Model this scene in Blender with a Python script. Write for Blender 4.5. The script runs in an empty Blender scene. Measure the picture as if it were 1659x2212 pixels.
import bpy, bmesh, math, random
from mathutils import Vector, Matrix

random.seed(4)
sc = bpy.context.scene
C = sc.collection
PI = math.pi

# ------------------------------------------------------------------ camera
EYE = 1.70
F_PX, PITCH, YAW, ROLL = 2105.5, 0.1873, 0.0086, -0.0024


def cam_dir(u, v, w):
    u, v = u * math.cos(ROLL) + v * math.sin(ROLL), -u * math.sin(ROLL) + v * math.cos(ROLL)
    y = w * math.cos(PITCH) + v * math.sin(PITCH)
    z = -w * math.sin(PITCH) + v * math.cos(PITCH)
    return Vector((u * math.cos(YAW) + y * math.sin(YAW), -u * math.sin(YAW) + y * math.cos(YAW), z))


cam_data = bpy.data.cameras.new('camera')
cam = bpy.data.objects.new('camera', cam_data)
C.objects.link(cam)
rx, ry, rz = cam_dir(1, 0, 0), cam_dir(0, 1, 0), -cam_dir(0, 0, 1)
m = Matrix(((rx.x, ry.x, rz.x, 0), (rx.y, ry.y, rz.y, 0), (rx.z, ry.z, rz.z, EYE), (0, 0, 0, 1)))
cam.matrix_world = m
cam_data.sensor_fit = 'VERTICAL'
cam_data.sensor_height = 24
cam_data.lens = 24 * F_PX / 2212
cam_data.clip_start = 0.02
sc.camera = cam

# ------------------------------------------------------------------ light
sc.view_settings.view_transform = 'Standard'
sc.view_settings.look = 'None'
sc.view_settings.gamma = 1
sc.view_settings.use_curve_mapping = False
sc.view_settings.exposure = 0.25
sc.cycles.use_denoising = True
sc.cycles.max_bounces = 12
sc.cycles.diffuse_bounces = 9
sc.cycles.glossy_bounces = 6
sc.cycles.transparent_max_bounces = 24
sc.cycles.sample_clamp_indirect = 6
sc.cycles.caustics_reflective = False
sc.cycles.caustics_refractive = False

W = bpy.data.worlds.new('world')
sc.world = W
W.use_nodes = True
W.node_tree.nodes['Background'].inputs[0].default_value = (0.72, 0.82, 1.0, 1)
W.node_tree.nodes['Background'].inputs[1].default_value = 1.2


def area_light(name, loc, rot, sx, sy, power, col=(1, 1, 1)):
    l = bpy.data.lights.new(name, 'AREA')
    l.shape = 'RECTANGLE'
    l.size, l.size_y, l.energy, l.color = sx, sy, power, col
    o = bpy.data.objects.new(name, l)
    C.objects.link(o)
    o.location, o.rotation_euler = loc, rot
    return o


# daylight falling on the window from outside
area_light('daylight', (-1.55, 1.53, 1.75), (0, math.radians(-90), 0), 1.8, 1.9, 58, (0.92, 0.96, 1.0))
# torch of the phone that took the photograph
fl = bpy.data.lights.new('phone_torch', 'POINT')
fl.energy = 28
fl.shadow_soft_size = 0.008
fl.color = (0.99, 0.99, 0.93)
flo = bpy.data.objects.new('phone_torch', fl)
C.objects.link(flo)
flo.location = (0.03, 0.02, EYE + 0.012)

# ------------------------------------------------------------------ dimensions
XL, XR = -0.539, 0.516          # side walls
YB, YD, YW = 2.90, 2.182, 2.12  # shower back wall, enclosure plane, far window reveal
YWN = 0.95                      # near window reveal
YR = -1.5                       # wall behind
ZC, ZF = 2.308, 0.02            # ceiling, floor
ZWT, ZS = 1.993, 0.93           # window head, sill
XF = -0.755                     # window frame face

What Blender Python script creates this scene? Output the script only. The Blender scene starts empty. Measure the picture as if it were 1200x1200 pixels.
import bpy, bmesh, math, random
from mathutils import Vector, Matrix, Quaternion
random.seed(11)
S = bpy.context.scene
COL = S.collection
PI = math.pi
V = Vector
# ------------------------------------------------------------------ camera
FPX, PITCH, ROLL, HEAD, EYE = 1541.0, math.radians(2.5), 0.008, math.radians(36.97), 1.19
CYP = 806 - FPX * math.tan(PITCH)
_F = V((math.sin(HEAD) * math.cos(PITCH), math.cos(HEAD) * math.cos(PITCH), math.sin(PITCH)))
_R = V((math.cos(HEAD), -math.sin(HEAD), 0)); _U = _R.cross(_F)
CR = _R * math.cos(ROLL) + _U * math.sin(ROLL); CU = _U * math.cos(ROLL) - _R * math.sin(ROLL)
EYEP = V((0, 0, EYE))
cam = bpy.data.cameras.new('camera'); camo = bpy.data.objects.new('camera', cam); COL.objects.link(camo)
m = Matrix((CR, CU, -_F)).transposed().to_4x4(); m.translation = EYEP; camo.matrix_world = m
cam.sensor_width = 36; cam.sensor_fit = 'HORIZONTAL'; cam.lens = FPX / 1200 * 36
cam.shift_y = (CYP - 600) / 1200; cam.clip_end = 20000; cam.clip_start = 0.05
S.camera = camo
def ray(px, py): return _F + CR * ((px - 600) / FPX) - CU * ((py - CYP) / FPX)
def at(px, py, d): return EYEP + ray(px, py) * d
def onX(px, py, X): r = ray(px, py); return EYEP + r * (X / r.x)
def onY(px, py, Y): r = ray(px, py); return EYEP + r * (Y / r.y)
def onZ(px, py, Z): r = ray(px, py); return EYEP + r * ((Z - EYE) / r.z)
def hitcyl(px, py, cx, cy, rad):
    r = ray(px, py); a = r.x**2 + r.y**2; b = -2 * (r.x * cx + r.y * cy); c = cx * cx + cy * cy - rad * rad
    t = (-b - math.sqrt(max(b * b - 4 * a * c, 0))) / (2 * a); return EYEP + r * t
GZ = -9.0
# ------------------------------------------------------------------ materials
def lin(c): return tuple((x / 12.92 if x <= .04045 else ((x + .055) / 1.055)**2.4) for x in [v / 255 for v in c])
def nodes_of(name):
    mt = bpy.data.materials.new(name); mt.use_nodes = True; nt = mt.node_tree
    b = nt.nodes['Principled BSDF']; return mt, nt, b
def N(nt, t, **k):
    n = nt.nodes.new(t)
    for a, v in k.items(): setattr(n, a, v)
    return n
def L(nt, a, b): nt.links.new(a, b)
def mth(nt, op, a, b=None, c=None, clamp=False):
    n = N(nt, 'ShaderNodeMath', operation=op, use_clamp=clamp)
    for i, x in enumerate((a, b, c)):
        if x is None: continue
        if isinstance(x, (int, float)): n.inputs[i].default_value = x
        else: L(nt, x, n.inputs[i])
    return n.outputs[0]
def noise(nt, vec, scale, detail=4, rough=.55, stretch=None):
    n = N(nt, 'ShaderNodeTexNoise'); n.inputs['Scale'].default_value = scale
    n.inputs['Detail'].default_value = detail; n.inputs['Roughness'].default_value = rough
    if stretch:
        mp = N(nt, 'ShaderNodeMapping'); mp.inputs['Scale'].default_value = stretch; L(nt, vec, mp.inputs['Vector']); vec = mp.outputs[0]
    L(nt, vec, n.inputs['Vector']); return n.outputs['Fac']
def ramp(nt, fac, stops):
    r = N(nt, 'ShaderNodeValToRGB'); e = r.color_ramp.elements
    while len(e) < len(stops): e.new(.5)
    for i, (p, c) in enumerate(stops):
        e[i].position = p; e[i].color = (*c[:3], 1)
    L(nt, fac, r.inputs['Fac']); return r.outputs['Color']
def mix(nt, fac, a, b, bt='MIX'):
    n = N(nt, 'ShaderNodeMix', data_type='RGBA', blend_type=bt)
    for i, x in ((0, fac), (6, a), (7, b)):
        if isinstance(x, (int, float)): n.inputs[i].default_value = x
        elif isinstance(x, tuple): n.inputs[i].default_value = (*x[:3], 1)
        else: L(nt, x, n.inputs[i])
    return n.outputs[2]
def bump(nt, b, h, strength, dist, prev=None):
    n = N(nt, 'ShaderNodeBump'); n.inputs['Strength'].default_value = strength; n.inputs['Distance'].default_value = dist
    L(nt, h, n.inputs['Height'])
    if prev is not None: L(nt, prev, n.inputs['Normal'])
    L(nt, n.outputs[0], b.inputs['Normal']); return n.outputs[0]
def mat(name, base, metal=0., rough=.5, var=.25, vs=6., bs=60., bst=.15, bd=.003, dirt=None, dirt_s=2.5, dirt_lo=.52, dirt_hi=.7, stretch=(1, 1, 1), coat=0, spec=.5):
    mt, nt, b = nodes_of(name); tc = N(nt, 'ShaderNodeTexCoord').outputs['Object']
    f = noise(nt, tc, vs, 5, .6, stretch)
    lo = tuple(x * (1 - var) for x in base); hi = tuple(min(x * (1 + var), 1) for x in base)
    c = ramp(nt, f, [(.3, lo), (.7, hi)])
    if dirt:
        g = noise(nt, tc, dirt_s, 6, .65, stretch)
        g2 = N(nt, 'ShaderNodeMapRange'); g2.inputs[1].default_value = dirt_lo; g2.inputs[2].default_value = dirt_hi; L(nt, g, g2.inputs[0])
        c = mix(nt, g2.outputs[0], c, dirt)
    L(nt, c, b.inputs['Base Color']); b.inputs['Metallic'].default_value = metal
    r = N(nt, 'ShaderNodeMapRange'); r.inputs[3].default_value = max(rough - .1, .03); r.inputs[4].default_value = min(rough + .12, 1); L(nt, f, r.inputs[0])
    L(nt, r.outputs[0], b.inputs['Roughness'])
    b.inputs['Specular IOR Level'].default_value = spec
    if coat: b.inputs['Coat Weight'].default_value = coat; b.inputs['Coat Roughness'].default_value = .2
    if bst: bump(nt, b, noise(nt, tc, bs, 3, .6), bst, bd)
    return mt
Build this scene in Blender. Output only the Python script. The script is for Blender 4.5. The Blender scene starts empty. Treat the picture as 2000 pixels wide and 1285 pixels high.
★ ★ ★ ★ ★ ★ ★
WRITTEN INSTRUCTION
Return exactly, please, the lines of the material from the first one down to and including the line where "return Vector((u *" appears.

TASK RESULT
Model this scene in Blender with a Python script. Write for Blender 4.5. The script runs in an empty Blender scene. Measure the picture as if it were 1659x2212 pixels.
import bpy, bmesh, math, random
from mathutils import Vector, Matrix

random.seed(4)
sc = bpy.context.scene
C = sc.collection
PI = math.pi

# ------------------------------------------------------------------ camera
EYE = 1.70
F_PX, PITCH, YAW, ROLL = 2105.5, 0.1873, 0.0086, -0.0024


def cam_dir(u, v, w):
    u, v = u * math.cos(ROLL) + v * math.sin(ROLL), -u * math.sin(ROLL) + v * math.cos(ROLL)
    y = w * math.cos(PITCH) + v * math.sin(PITCH)
    z = -w * math.sin(PITCH) + v * math.cos(PITCH)
    return Vector((u * math.cos(YAW) + y * math.sin(YAW), -u * math.sin(YAW) + y * math.cos(YAW), z))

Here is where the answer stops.